Three youngsters win in Turing code competition

Science and Technology Ministry’s competition marks the 100th anniversary of the birth of Alan Turing, the “father of the computer.”

ALAN TURING 370 (photo credit: Wikimedia Commons)
(photo credit: Wikimedia Commons)
A 15-year-old, a nine-year-old and an 18-year-old have won the Science and Technology Ministry’s competition to mark the 100th anniversary of the birth of Alan Turing, the British “father of the computer.”
The three winners managed to find the longest computer codes about Turing in a code written by scientists at Tel Aviv University. On Thursday they were each awarded a computer tablet by Science and Technology Minister Prof. Daniel Herschkowitz.
The code was hidden in 500 million binary digits prepared by Prof. Nahum Dershowitz and Prof. Lior Wolf.
More than 30,000 youngsters viewed the website, and 350 entered the competition.
The first prize was won by Itai Naor, 15, of Pardes Hanna, who located a 31- digit computer code. He studies advanced physics and computer sciences at the Technion-Israel Institute of Technology in Haifa and is also taking math courses at the Open University.

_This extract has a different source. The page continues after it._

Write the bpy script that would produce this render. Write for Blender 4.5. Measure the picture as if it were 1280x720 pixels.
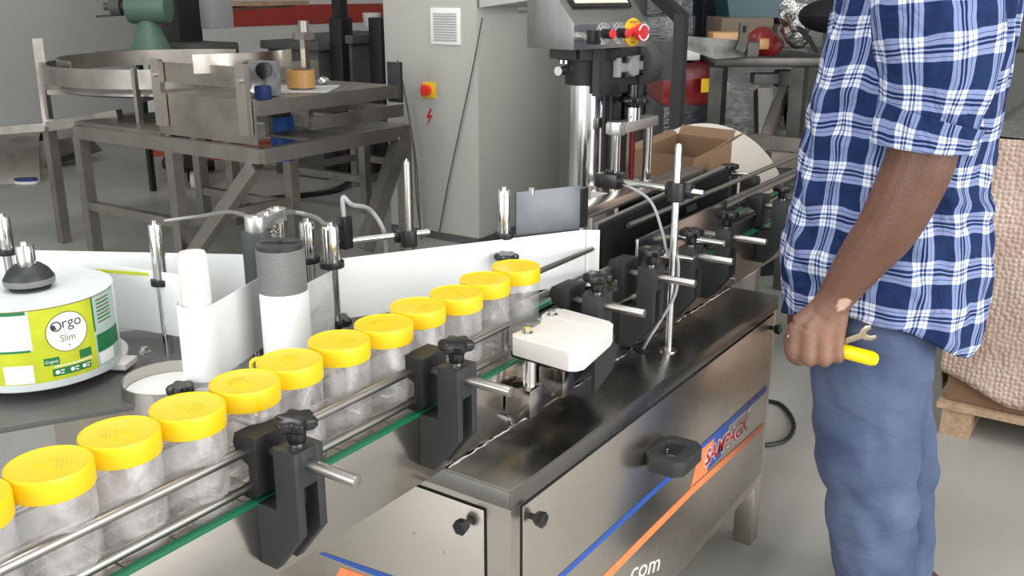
import bpy, bmesh, math, random
from mathutils import Vector, Matrix, noise
from math import sin, cos, pi, radians
random.seed(7)
for o in list(bpy.data.objects): bpy.data.objects.remove(o)
scn = bpy.context.scene
COL = scn.collection

# ------------------------------------------------------------------ camera
FPX, HOR, VX, CAMH = 1200.0, -10.0, 1493.0, 1.55
PITCH = math.atan((360 - HOR) / FPX)
YAW = math.atan((VX - 640) / math.hypot(FPX, 360 - HOR))
FH = Vector((cos(YAW), sin(YAW), 0)); RT = Vector((sin(YAW), -cos(YAW), 0))
FW = FH * cos(PITCH) - Vector((0, 0, 1)) * sin(PITCH); UPV = RT.cross(FW)
CAM = Vector((0, 0, CAMH))
cd = bpy.data.cameras.new('camera'); cam = bpy.data.objects.new('camera', cd); COL.objects.link(cam)
cd.sensor_width = 36.0; cd.lens = FPX / 1280 * 36.0; cd.clip_start = 0.05; cd.clip_end = 200
cam.matrix_world = Matrix.Translation(CAM) @ Matrix((RT, UPV, -FW)).transposed().to_4x4()
scn.camera = cam
def at(x, y, X=None, Y=None, Z=None, D=None):
    """world point seen at photo pixel (x, y) that lies in a given plane / at a given depth"""
    d = FW * FPX + RT * (x - 640) - UPV * (y - 360)
    if Z is not None: t = (Z - CAM.z) / d.z
    elif X is not None: t = X / d.x
    elif Y is not None: t = Y / d.y
    else: t = D / FPX
    return CAM + d * t

# ------------------------------------------------------------------ world, light, exposure
w = bpy.data.worlds.new('world'); scn.world = w; w.use_nodes = True
w.node_tree.nodes['Background'].inputs[0].default_value = (0.97, 0.985, 1.0, 1)
w.node_tree.nodes['Background'].inputs[1].default_value = 1.0
def area(name, loc, target, sx, sy, power, col=(1, 1, 1)):
    l = bpy.data.lights.new(name, 'AREA'); l.shape = 'RECTANGLE'; l.size = sx; l.size_y = sy
    l.energy = power; l.color = col
    o = bpy.data.objects.new(name, l); COL.objects.link(o); o.location = loc
    o.rotation_euler = (Vector(target) - Vector(loc)).to_track_quat('-Z', 'Y').to_euler()
    return o
area('daylight_shutter', (1.0, -4.9, 2.3), (1.6, 0.0, 0.9), 6.0, 4.0, 420, (1.0, 0.985, 0.96))
area('daylight_gate', (-4.4, 1.5, 2.3), (0.0, 1.5, 1.1), 5.0, 4.0, 230, (0.95, 0.98, 1.0))
for i, (lx, ly) in enumerate(((0.8, 1.2), (3.8, 1.6), (3.4, 4.8))):
    area('ceiling_tube_light', (lx, ly, 4.2), (lx, ly, 0), 2.4, 0.3, (50, 12, 40)[i], (1.0, 0.99, 0.97))
scn.view_settings.view_transform = 'Standard'; scn.view_settings.look = 'None'
scn.view_settings.gamma = 1.0; scn.view_settings.use_curve_mapping = False
scn.view_settings.exposure = 0.0

# ------------------------------------------------------------------ materials
MAT = {}
def mat(name, col, rough=0.5, metal=0.0, spec=None, alpha=None, noise_amt=0.0, noise_scale=8.0, bump=0.0, bump_scale=60.0,
        stretch=None, rough_var=0.0, emit=None, col2=None, coat=0.0):
    if name in MAT: return MAT[name]
    m = bpy.data.materials.new(name); m.use_nodes = True; nt = m.node_tree; n = nt.nodes; L = nt.links
    b = n['Principled BSDF']
    b.inputs['Base Color'].default_value = (*col, 1); b.inputs['Roughness'].default_value = rough
    b.inputs['Metallic'].default_value = metal
    if spec is not None: b.inputs['Specular IOR Level'].default_value = spec
    if coat: b.inputs['Coat Weight'].default_value = coat; b.inputs['Coat Roughness'].default_value = 0.1
    if emit: b.inputs['Emission Color'].default_value = (*emit[:3], 1); b.inputs['Emission Strength'].default_value = emit[3]
    tc = n.new('ShaderNodeTexCoord'); mp = n.new('ShaderNodeMapping'); L.new(tc.outputs['Object'], mp.inputs[0])
    if stretch: mp.inputs['Scale'].default_value = stretch
    if noise_amt or rough_var:
        tx = n.new('ShaderNodeTexNoise'); tx.inputs['Scale'].default_value = noise_scale; tx.inputs['Detail'].default_value = 5
        L.new(mp.outputs[0], tx.inputs['Vector'])
        if noise_amt:
            mx = n.new('ShaderNodeMix'); mx.data_type = 'RGBA'
            c2 = col2 or tuple(c * (1 - noise_amt) for c in col)
            mx.inputs[6].default_value = (*col, 1); mx.inputs[7].default_value = (*c2, 1)
            rp = n.new('ShaderNodeValToRGB'); rp.color_ramp.elements[0].position = 0.35; rp.color_ramp.elements[1].position = 0.68
            L.new(tx.outputs['Fac'], rp.inputs[0]); L.new(rp.outputs[0], mx.inputs[0]); L.new(mx.outputs[2], b.inputs['Base Color'])
        if rough_var:
            mr = n.new('ShaderNodeMapRange'); mr.inputs[1].default_value = 0.3; mr.inputs[2].default_value = 0.7
            mr.inputs[3].default_value = max(0.02, rough - rough_var); mr.inputs[4].default_value = rough + rough_var
            L.new(tx.outputs['Fac'], mr.inputs[0]); L.new(mr.outputs[0], b.inputs['Roughness'])
    if bump:
        t2 = n.new('ShaderNodeTexNoise'); t2.inputs['Scale'].default_value = bump_scale; t2.inputs['Detail'].default_value = 3
        L.new(mp.outputs[0], t2.inputs['Vector'])
        bp = n.new('ShaderNodeBump'); bp.inputs['Strength'].default_value = bump; bp.inputs['Distance'].default_value = 0.01
        L.new(t2.outputs['Fac'], bp.inputs['Height']); L.new(bp.outputs[0], b.inputs['Normal'])
    if alpha is not None: b.inputs['Alpha'].default_value = alpha
    MAT[name] = m; return m

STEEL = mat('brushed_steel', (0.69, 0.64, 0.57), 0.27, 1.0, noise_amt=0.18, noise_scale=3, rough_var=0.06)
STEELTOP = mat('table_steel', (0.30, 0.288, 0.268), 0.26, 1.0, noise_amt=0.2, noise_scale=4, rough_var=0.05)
SIDEPLATE = mat('side_plate_steel', (0.56, 0.53, 0.49), 0.17, 1.0, noise_amt=0.12, noise_scale=4, rough_var=0.04)
ROD = mat('rod_steel', (0.42, 0.40, 0.38), 0.32, 1.0)
CHROME = mat('chrome', (0.72, 0.71, 0.69), 0.12, 1.0)
ALU = mat('aluminium', (0.62, 0.62, 0.61), 0.38, 1.0)
DSTEEL = mat('dull_steel', (0.46, 0.43, 0.39), 0.42, 1.0, noise_amt=0.35, noise_scale=5, rough_var=0.08)
DSTEEL2 = mat('dark_steel_sheet', (0.13, 0.14, 0.15), 0.4, 1.0, noise_amt=0.3, noise_scale=9)
BLACK = mat('black_plastic', (0.011, 0.012, 0.012), 0.45, bump=0.06, bump_scale=300)
CHAR = mat('charcoal_plastic', (0.022, 0.025, 0.026), 0.48, bump=0.05, bump_scale=300)
GLOSSBLK = mat('gloss_black', (0.012, 0.012, 0.013), 0.22)
RUBBER = mat('black_rubber', (0.009, 0.009, 0.011), 0.75, spec=0.25)
WEB = mat('label_paper', (0.86, 0.88, 0.88), 0.45)
WHITEPL = mat('white_plastic', (0.72, 0.69, 0.66), 0.42, noise_amt=0.06, noise_scale=20)
YEL = mat('yellow_plastic', (0.82, 0.54, 0.012), 0.33, spec=0.4)
YELH = mat('yellow_handle', (1.0, 0.70, 0.0), 0.3)
GREEN = mat('green_strip', (0.008, 0.13, 0.06), 0.35)
FLOORM = mat('epoxy_floor', (0.40, 0.40, 0.375), 0.42, noise_amt=0.2, noise_scale=1.2, rough_var=0.08)
WALLM = mat('painted_wall', (0.74, 0.74, 0.72), 0.8, noise_amt=0.06, noise_scale=1.0)
CABM = mat('cabinet_paint', (0.46, 0.455, 0.42), 0.5, noise_amt=0.05, noise_scale=2)
RED = mat('red_plastic', (0.75, 0.03, 0.035), 0.3)
REDPAINT = mat('red_paint', (0.42, 0.045, 0.03), 0.6)
YELP = mat('yellow_plate', (0.85, 0.52, 0.02), 0.4)
GREYR = mat('grey_rubber', (0.045, 0.052, 0.056), 0.6)
KNURL = mat('knurled_grey', (0.24, 0.24, 0.24), 0.5, 0.5, bump=0.5, bump_scale=420)
CARD = mat('cardboard', (0.235, 0.14, 0.08), 0.8, noise_amt=0.12, noise_scale=6)
BLUESTR = mat('blue_stripe', (0.025, 0.085, 0.36), 0.4)
ORSTR = mat('orange_stripe', (0.86, 0.24, 0.09), 0.4)
REDTXT = mat('red_lettering', (0.45, 0.02, 0.03), 0.4)
WHT = mat('white_print', (0.86, 0.86, 0.85), 0.5)
CREAM = mat('cream_panel', (0.72, 0.68, 0.55), 0.4)
GREYPL = mat('grey_plastic', (0.40, 0.41, 0.41), 0.45)
MOTORG = mat('green_motor_paint', (0.10, 0.17, 0.13), 0.45)
BLUEP = mat('blue_paint', (0.01, 0.10, 0.42), 0.45)
ORANGE = mat('orange_paint', (0.33, 0.055, 0.018), 0.5)
TAPE = mat('brown_tape', (0.50, 0.27, 0.09), 0.3)
TEAL = mat('teal_plastic', (0.008, 0.055, 0.07), 0.4)
DIMST = mat('dim_steel', (0.12, 0.117, 0.108), 0.45, 1.0, noise_amt=0.4, noise_scale=6)  # steel with the dimness of the back right area put into its colour
SATIN = mat('satin_rod', (0.62, 0.61, 0.59), 0.26, 1.0)
WOOD = mat('pale_wood', (0.52, 0.36, 0.23), 0.8, noise_amt=0.3, noise_scale=12, stretch=(1, 6, 6))
WHITEBD = mat('white_board', (0.50, 0.465, 0.41), 0.7, noise_amt=0.08, noise_scale=5)
DARKW = mat('dark_wrapped', (0.02, 0.024, 0.03), 0.18, bump=0.5, bump_scale=16, stretch=(1, 1, 5))
REDW = mat('red_wrapped', (0.20, 0.012, 0.013), 0.3, bump=0.3, bump_scale=10)
DARKGR = mat('dark_grey_paint', (0.10, 0.10, 0.095), 0.6, noise_amt=0.3, noise_scale=4)
FOIL = mat('silver_foil', (0.62, 0.62, 0.62), 0.22, 1.0, bump=1.0, bump_scale=40)
DUSTY = mat('dusty_plate', (0.22, 0.22, 0.21), 0.6, noise_amt=0.6, noise_scale=14)
LGREEN = mat('print_lime', (0.55, 0.60, 0.02), 0.45, noise_amt=0.3, noise_scale=28, col2=(0.46, 0.52, 0.02))
DGREEN = mat('print_green', (0.01, 0.17, 0.055), 0.45)
PALEGR = mat('print_pale_green', (0.42, 0.55, 0.50), 0.5)
OLIVE = mat('print_olive', (0.18, 0.15, 0.03), 0.5)
INK = mat('print_ink', (0.03, 0.03, 0.03), 0.5)
RUST = mat('red_grease_screw', (0.15, 0.02, 0.02), 0.3, 0.6)
CABLE = mat('grey_cable', (0.33, 0.34, 0.35), 0.5)
BCABLE = mat('black_cable', (0.015, 0.015, 0.015), 0.5)
GCABLE = mat('dark_green_cable', (0.08, 0.11, 0.09), 0.5)
SKIN = mat('brown_skin', (0.105, 0.046, 0.027), 0.45, noise_amt=0.25, noise_scale=9, col2=(0.145, 0.067, 0.042), bump=0.12, bump_scale=160)
HAIR = mat('black_hair', (0.012, 0.011, 0.011), 0.6, bump=0.6, bump_scale=120)
EYEW = mat('eye_white', (0.7, 0.68, 0.65), 0.2)
SHOE = mat('brown_shoe', (0.06, 0.035, 0.02), 0.5)

def mixed_transparent(name, col, rough, lo, hi, nscale, stretch, bump=0.0, bscale=20, spec=0.5):
    """thin clear film / plastic: see-through, with haze as broad blotches"""
    m = bpy.data.materials.new(name); m.use_nodes = True; nt = m.node_tree; n = nt.nodes; L = nt.links
    b = n['Principled BSDF']; b.inputs['Base Color'].default_value = (*col, 1); b.inputs['Roughness'].default_value = rough
    b.inputs['Specular IOR Level'].default_value = spec
    tr = n.new('ShaderNodeBsdfTransparent'); mx = n.new('ShaderNodeMixShader')
    tc = n.new('ShaderNodeTexCoord'); mp = n.new('ShaderNodeMapping'); mp.inputs['Scale'].default_value = stretch
    oi = n.new('ShaderNodeObjectInfo'); va = n.new('ShaderNodeVectorMath'); va.operation = 'ADD'
    L.new(tc.outputs['Object'], va.inputs[0]); L.new(oi.outputs['Location'], va.inputs[1]); L.new(va.outputs[0], mp.inputs[0])
    tx = n.new('ShaderNodeTexNoise'); tx.inputs['Scale'].default_value = nscale; tx.inputs['Detail'].default_value = 4
    tx.inputs['Distortion'].default_value = 1.2
    L.new(mp.outputs[0], tx.inputs['Vector'])
    mr = n.new('ShaderNodeMapRange'); mr.inputs[1].default_value = 0.35; mr.inputs[2].default_value = 0.65
    mr.inputs[3].default_value = lo; mr.inputs[4].default_value = hi; L.new(tx.outputs['Fac'], mr.inputs[0])
    L.new(mr.outputs[0], mx.inputs[0]); L.new(tr.outputs[0], mx.inputs[1]); L.new(b.outputs[0], mx.inputs[2])
    L.new(mx.outputs[0], n['Material Output'].inputs[0])
    if bump:
        t2 = n.new('ShaderNodeTexNoise'); t2.inputs['Scale'].default_value = bscale; L.new(mp.outputs[0], t2.inputs['Vector'])
        bp = n.new('ShaderNodeBump'); bp.inputs['Strength'].default_value = bump; bp.inputs['Distance'].default_value = 0.01
        L.new(t2.outputs['Fac'], bp.inputs['Height']); L.new(bp.outputs[0], b.inputs['Normal'])
    MAT[name] = m; return m
JARM = mixed_transparent('clear_jar_plastic', (0.60, 0.58, 0.575), 0.14, 0.16, 0.50, 20, (1, 1, 0.6), 0.3, 26, 0.8)
LINER = mixed_transparent('label_liner', (0.75, 0.76, 0.74), 0.2, 0.45, 0.75, 14, (1, 1, 1), 0.4, 20)
CLEARF = mixed_transparent('clear_film', (0.55, 0.56, 0.56), 0.12, 0.10, 0.45, 14, (1, 1, 3), 0.9, 14, 0.9)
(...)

Second-prize winner Almog Vlad, 9, of Petah Tikva found a 30-digit code. He studies in a class for gifted children and blogs about his experiences.
Third place was taken by Adar Zeitek, 18, of Rehovot, who found a 29-digit code.
He started his studies for a bachelor’s degree in mathematics and computers as part of the IDF’s educational program at Tel Aviv University.
Herschkowitz, a well-known mathematician and an expert in computer codes, said the field is integral to the protection of cyberspace. Beyond the scientific and technological challenge of the competition, he said, the aim was to expose young people to Turing’s accomplishments.
Turing was a mathematical genius who set down the basis for computer sciences and was the first to deal with the question of whether machines can think. He is to computer sciences, philosophy and mathematics what Einstein and Darwin were to their fields, Herschkowitz said.
Turing also contributed greatly to the Allied victory in World War II by cracking the German’s “Enigma” code machine, but received no recognition during his lifetime.